### [TO BE DONE]
Write out every entry precisely as given, leaving the pictures out.

### [ENTRIES]
__________

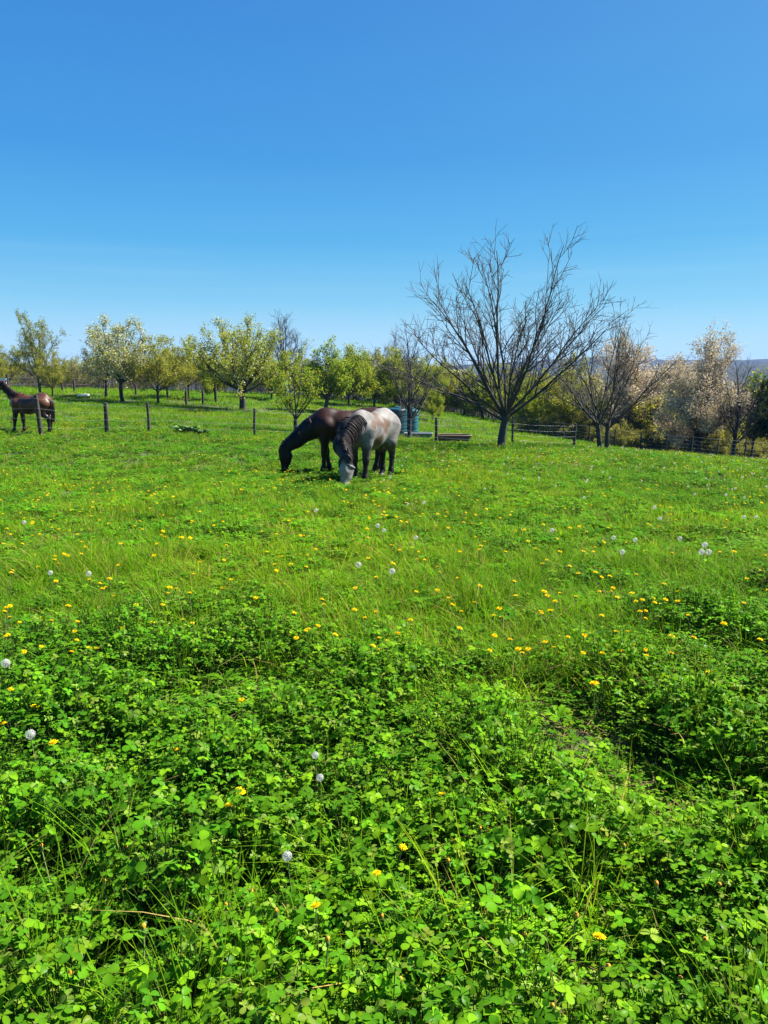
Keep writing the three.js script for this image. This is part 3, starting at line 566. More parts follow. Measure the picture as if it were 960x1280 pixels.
  for (let k = 0; k < o.maneN; k++) {
    const u = lerp(.12, 1, (k + r()) / o.maneN), c = cr(u), L = o.maneL * lerp(.7, 1.1, r()) * (.75 + .35 * Math.sin(u * Math.PI)), out = c.rr / (o.neckSq ?? 1.5) * 1.1, s = r() < .93 ? side : -side, fw = (r() - .5) * .06;
    const p0 = c.p.clone().addScaledVector(c.up, .004), p1 = p0.clone().addScaledVector(c.up, .015).add(V(0, 0, s * out * .55)), p2 = p0.clone().addScaledVector(c.up, -L * .42).add(V(fw, -.02, s * (out * 1.02 + .012 + r() * .02))), p3 = p0.clone().addScaledVector(c.up, -L * .6).add(V(fw * 2, -L * .42, s * (out * 1.1 + .012 + r() * .035)));
    const cv = new THREE.CatmullRomCurve3([p0, p1, p2, p3]).getPoints(8), w = lerp(.008, .017, r());
    mane.tube(cv, cv.map((_, i) => w * (i < 7 ? 1 - i * .07 : .2)), 4, jitter(r, o.hair[r() < .2 ? 1 : 0], .4));
  }
  for (let k = 0; k < 14; k++) { const p0 = hp(-.06, .06, (r() - .5) * .06), cv = new THREE.CatmullRomCurve3([p0, hp(.04, .135, (r() - .5) * .09), hp(.16 + r() * .06, .115, (r() - .5) * .11)]).getPoints(6); mane.tube(cv, cv.map((_, i) => .009 * (1 - i / 7)), 4, jitter(r, o.hair[0], .4)); }
  part('mane', mane.geo(), hairMat, t);
  const tail = new MB();
  for (let k = 0; k < 90; k++) {
    const a = r() * Math.PI * 2, q = Math.sqrt(r()), L = lerp(.72, 1, r()) * o.tailL, dx = Math.cos(a) * q, dz = Math.sin(a) * q, sway = o.tailSway ?? 0;
    const cv = new THREE.CatmullRomCurve3([V(-.87 + dx * .02, 1.27, dz * .025), V(-.955 + dx * .035, 1.2, dz * .04), V(-.985 + dx * .06, 1.27 - L * .45, dz * .075 + sway * .4), V(-.965 + dx * .07, 1.27 - L, dz * .07 + sway)]).getPoints(9);
    tail.tube(cv, cv.map((_, i) => lerp(.014, .008, i / 9) * (i === 9 ? .2 : 1)), 4, jitter(r, o.hair[r() < .25 ? 1 : 0], .45));
  }
  part('tail', tail.geo(), hairMat, t);
  return { t, hp, cr };
}
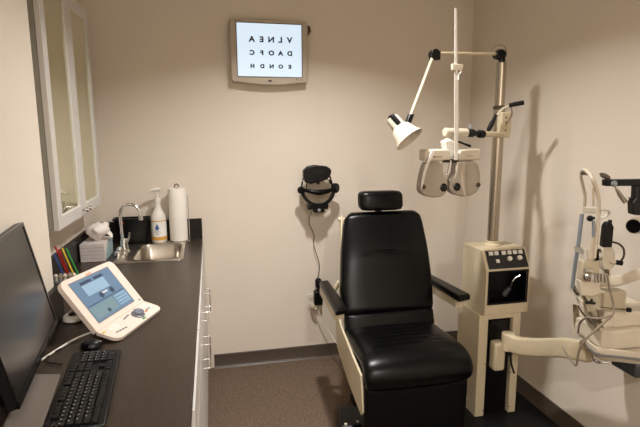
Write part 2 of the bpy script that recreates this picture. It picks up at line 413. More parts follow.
# ------------------------------------------------------------------ mirrored wall cabinet
mx, my0, my1, mz0, mz1 = -.63, 2.22, 3.05, 1.262, 2.33
mc = thing('mirror_cabinet', ((XL+mx)/2, (my0+my1)/2, mz0), 'white wall cabinet with two mirror-panel doors on the left wall', 'cabinet')
MB().box((XL+.003, my0, mz0+.004), (mx-.026, my1-.002, mz1-.004)).build('body', 'cabinet_grey', mc, bevel=.001)
ym = (my0+my1)/2
for i, (a, b) in enumerate(((my0, ym-.002), (ym+.002, my1))):
    fw = .060; d = MB()
    prof = [(0, 0), (0, .008), (.003, .010), (fw-.006, .010), (fw, .006), (fw, .002)]   # frame section: inward, outward
    rings = []
    for (cy, cz, sy, sz) in ((a, mz0, 1, 1), (b, mz0, -1, 1), (b, mz1, -1, -1), (a, mz1, 1, -1)):
        rings.append([V((mx-.012+o_, cy+sy*q, cz+sz*q)) for q, o_ in [(0, -.012)] + prof + [(fw, -.012)]])
    d.ring_loft(rings, closed=True)
    dr = d.build('door', 'white_cabinet', mc, angle=25)
    MB().box((mx-.016, a+fw-.001, mz0+fw-.001), (mx-.009, b-fw+.001, mz1-fw+.001)).build('mirror_panel', 'mirror', dr)
    ky = ym-.030 if i == 0 else ym+.030
    MB().lathe((mx-.002, ky, mz0+.034), [(.006, 0), (.005, .012), (.008, .016), (.0125, .022), (.011, .030), (.001, .034)], axis=V((1, 0, 0)), n=20).build('knob', 'chrome', dr)

# ------------------------------------------------------------------ back wall: chart display
cd = thing('chart_display', (.41, YB-.05, 1.985), 'beige wall-mounted flat monitor showing mirrored eye-chart letters', 'monitor')
y0 = 3.325; x0, x1, z0, z1 = .153, .657, 1.992, 2.392
fr = [V((x0+.006, y0, z0+.008))] + [V((x0+(x1-x0)*t, y0, z0+.012-.022*math.sin(PI*t))) for t in (.1, .25, .4, .5, .6, .75, .9)] + [V((x1-.006, y0, z0+.008)), V((x1, y0, z0+.03)), V((x1+.004, y0, z1-.03)), V((x1-.004, y0, z1-.004))] + [V((x1-(x1-x0)*t, y0, z1+.006*math.sin(PI*t))) for t in (.2, .5, .8)] + [V((x0+.004, y0, z1-.004)), V((x0-.004, y0, z1-.03)), V((x0, y0, z0+.03))]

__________

### [REPLY TO THE EXERCISE]
Keep writing the three.js script for this image. This is part 3, starting at line 566. More parts follow. Measure the picture as if it were 960x1280 pixels.
  for (let k = 0; k < o.maneN; k++) {
    const u = lerp(.12, 1, (k + r()) / o.maneN), c = cr(u), L = o.maneL * lerp(.7, 1.1, r()) * (.75 + .35 * Math.sin(u * Math.PI)), out = c.rr / (o.neckSq ?? 1.5) * 1.1, s = r() < .93 ? side : -side, fw = (r() - .5) * .06;
    const p0 = c.p.clone().addScaledVector(c.up, .004), p1 = p0.clone().addScaledVector(c.up, .015).add(V(0, 0, s * out * .55)), p2 = p0.clone().addScaledVector(c.up, -L * .42).add(V(fw, -.02, s * (out * 1.02 + .012 + r() * .02))), p3 = p0.clone().addScaledVector(c.up, -L * .6).add(V(fw * 2, -L * .42, s * (out * 1.1 + .012 + r() * .035)));
    const cv = new THREE.CatmullRomCurve3([p0, p1, p2, p3]).getPoints(8), w = lerp(.008, .017, r());
    mane.tube(cv, cv.map((_, i) => w * (i < 7 ? 1 - i * .07 : .2)), 4, jitter(r, o.hair[r() < .2 ? 1 : 0], .4));
  }
  for (let k = 0; k < 14; k++) { const p0 = hp(-.06, .06, (r() - .5) * .06), cv = new THREE.CatmullRomCurve3([p0, hp(.04, .135, (r() - .5) * .09), hp(.16 + r() * .06, .115, (r() - .5) * .11)]).getPoints(6); mane.tube(cv, cv.map((_, i) => .009 * (1 - i / 7)), 4, jitter(r, o.hair[0], .4)); }
  part('mane', mane.geo(), hairMat, t);
  const tail = new MB();
  for (let k = 0; k < 90; k++) {
    const a = r() * Math.PI * 2, q = Math.sqrt(r()), L = lerp(.72, 1, r()) * o.tailL, dx = Math.cos(a) * q, dz = Math.sin(a) * q, sway = o.tailSway ?? 0;
    const cv = new THREE.CatmullRomCurve3([V(-.87 + dx * .02, 1.27, dz * .025), V(-.955 + dx * .035, 1.2, dz * .04), V(-.985 + dx * .06, 1.27 - L * .45, dz * .075 + sway * .4), V(-.965 + dx * .07, 1.27 - L, dz * .07 + sway)]).getPoints(9);
    tail.tube(cv, cv.map((_, i) => lerp(.014, .008, i / 9) * (i === 9 ? .2 : 1)), 4, jitter(r, o.hair[r() < .25 ? 1 : 0], .45));
  }
  part('tail', tail.geo(), hairMat, t);
  return { t, hp, cr };
}
Write part 2 of the bpy script that recreates this picture. It picks up at line 413. More parts follow.
# ------------------------------------------------------------------ mirrored wall cabinet
mx, my0, my1, mz0, mz1 = -.63, 2.22, 3.05, 1.262, 2.33
mc = thing('mirror_cabinet', ((XL+mx)/2, (my0+my1)/2, mz0), 'white wall cabinet with two mirror-panel doors on the left wall', 'cabinet')
MB().box((XL+.003, my0, mz0+.004), (mx-.026, my1-.002, mz1-.004)).build('body', 'cabinet_grey', mc, bevel=.001)
ym = (my0+my1)/2
for i, (a, b) in enumerate(((my0, ym-.002), (ym+.002, my1))):
    fw = .060; d = MB()
    prof = [(0, 0), (0, .008), (.003, .010), (fw-.006, .010), (fw, .006), (fw, .002)]   # frame section: inward, outward
    rings = []
    for (cy, cz, sy, sz) in ((a, mz0, 1, 1), (b, mz0, -1, 1), (b, mz1, -1, -1), (a, mz1, 1, -1)):
        rings.append([V((mx-.012+o_, cy+sy*q, cz+sz*q)) for q, o_ in [(0, -.012)] + prof + [(fw, -.012)]])
    d.ring_loft(rings, closed=True)
    dr = d.build('door', 'white_cabinet', mc, angle=25)
    MB().box((mx-.016, a+fw-.001, mz0+fw-.001), (mx-.009, b-fw+.001, mz1-fw+.001)).build('mirror_panel', 'mirror', dr)
    ky = ym-.030 if i == 0 else ym+.030
    MB().lathe((mx-.002, ky, mz0+.034), [(.006, 0), (.005, .012), (.008, .016), (.0125, .022), (.011, .030), (.001, .034)], axis=V((1, 0, 0)), n=20).build('knob', 'chrome', dr)

# ------------------------------------------------------------------ back wall: chart display
cd = thing('chart_display', (.41, YB-.05, 1.985), 'beige wall-mounted flat monitor showing mirrored eye-chart letters', 'monitor')
y0 = 3.325; x0, x1, z0, z1 = .153, .657, 1.992, 2.392
fr = [V((x0+.006, y0, z0+.008))] + [V((x0+(x1-x0)*t, y0, z0+.012-.022*math.sin(PI*t))) for t in (.1, .25, .4, .5, .6, .75, .9)] + [V((x1-.006, y0, z0+.008)), V((x1, y0, z0+.03)), V((x1+.004, y0, z1-.03)), V((x1-.004, y0, z1-.004))] + [V((x1-(x1-x0)*t, y0, z1+.006*math.sin(PI*t))) for t in (.2, .5, .8)] + [V((x0+.004, y0, z1-.004)), V((x0-.004, y0, z1-.03)), V((x0, y0, z0+.03))]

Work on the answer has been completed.